_WORK TO BE COMPLETED_. Print all of the data exactly as written.

** Start **

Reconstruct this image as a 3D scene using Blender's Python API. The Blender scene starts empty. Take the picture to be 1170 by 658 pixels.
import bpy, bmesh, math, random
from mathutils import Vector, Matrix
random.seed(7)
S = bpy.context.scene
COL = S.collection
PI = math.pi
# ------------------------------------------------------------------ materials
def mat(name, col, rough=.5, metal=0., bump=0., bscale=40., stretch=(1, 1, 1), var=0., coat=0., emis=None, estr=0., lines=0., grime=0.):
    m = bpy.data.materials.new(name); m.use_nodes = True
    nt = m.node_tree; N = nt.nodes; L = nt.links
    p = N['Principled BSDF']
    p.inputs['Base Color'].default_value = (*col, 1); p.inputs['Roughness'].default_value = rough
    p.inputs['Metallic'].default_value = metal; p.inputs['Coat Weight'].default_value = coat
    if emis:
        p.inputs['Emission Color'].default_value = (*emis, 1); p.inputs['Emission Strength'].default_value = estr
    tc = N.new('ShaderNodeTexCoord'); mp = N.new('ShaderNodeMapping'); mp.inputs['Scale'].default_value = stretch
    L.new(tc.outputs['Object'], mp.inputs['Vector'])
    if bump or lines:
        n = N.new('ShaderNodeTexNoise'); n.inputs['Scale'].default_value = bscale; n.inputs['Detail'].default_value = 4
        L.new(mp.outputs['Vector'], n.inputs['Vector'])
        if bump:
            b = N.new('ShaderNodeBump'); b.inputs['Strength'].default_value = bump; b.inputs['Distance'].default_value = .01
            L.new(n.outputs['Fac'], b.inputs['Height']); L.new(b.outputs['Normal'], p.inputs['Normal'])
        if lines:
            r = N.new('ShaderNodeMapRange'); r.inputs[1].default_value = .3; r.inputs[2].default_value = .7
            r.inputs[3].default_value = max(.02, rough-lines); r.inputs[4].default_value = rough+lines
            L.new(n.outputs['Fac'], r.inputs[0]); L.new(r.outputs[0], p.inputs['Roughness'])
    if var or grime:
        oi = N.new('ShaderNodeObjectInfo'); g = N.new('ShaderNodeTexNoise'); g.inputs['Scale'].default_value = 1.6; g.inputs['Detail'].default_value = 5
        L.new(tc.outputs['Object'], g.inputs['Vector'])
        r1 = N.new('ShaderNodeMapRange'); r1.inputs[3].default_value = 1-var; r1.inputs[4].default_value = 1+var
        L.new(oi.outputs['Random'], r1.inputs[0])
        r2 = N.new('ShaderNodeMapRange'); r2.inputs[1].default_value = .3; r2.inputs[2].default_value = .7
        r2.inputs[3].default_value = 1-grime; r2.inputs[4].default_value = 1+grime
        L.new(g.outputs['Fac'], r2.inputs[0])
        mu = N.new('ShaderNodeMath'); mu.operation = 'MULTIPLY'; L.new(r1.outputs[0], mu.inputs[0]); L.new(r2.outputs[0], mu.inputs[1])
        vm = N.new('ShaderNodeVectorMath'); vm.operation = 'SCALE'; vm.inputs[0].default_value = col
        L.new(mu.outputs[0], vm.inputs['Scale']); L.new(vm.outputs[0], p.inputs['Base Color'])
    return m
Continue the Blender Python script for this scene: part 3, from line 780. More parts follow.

** End **

_EXERCISE OUTPUT_.
Reconstruct this image as a 3D scene using Blender's Python API. The Blender scene starts empty. Take the picture to be 1170 by 658 pixels.
import bpy, bmesh, math, random
from mathutils import Vector, Matrix
random.seed(7)
S = bpy.context.scene
COL = S.collection
PI = math.pi
# ------------------------------------------------------------------ materials
def mat(name, col, rough=.5, metal=0., bump=0., bscale=40., stretch=(1, 1, 1), var=0., coat=0., emis=None, estr=0., lines=0., grime=0.):
    m = bpy.data.materials.new(name); m.use_nodes = True
    nt = m.node_tree; N = nt.nodes; L = nt.links
    p = N['Principled BSDF']
    p.inputs['Base Color'].default_value = (*col, 1); p.inputs['Roughness'].default_value = rough
    p.inputs['Metallic'].default_value = metal; p.inputs['Coat Weight'].default_value = coat
    if emis:
        p.inputs['Emission Color'].default_value = (*emis, 1); p.inputs['Emission Strength'].default_value = estr
    tc = N.new('ShaderNodeTexCoord'); mp = N.new('ShaderNodeMapping'); mp.inputs['Scale'].default_value = stretch
    L.new(tc.outputs['Object'], mp.inputs['Vector'])
    if bump or lines:
        n = N.new('ShaderNodeTexNoise'); n.inputs['Scale'].default_value = bscale; n.inputs['Detail'].default_value = 4
        L.new(mp.outputs['Vector'], n.inputs['Vector'])
        if bump:
            b = N.new('ShaderNodeBump'); b.inputs['Strength'].default_value = bump; b.inputs['Distance'].default_value = .01
            L.new(n.outputs['Fac'], b.inputs['Height']); L.new(b.outputs['Normal'], p.inputs['Normal'])
        if lines:
            r = N.new('ShaderNodeMapRange'); r.inputs[1].default_value = .3; r.inputs[2].default_value = .7
            r.inputs[3].default_value = max(.02, rough-lines); r.inputs[4].default_value = rough+lines
            L.new(n.outputs['Fac'], r.inputs[0]); L.new(r.outputs[0], p.inputs['Roughness'])
    if var or grime:
        oi = N.new('ShaderNodeObjectInfo'); g = N.new('ShaderNodeTexNoise'); g.inputs['Scale'].default_value = 1.6; g.inputs['Detail'].default_value = 5
        L.new(tc.outputs['Object'], g.inputs['Vector'])
        r1 = N.new('ShaderNodeMapRange'); r1.inputs[3].default_value = 1-var; r1.inputs[4].default_value = 1+var
        L.new(oi.outputs['Random'], r1.inputs[0])
        r2 = N.new('ShaderNodeMapRange'); r2.inputs[1].default_value = .3; r2.inputs[2].default_value = .7
        r2.inputs[3].default_value = 1-grime; r2.inputs[4].default_value = 1+grime
        L.new(g.outputs['Fac'], r2.inputs[0])
        mu = N.new('ShaderNodeMath'); mu.operation = 'MULTIPLY'; L.new(r1.outputs[0], mu.inputs[0]); L.new(r2.outputs[0], mu.inputs[1])
        vm = N.new('ShaderNodeVectorMath'); vm.operation = 'SCALE'; vm.inputs[0].default_value = col
        L.new(mu.outputs[0], vm.inputs['Scale']); L.new(vm.outputs[0], p.inputs['Base Color'])
    return m
Continue the Blender Python script for this scene: part 3, from line 780. More parts follow.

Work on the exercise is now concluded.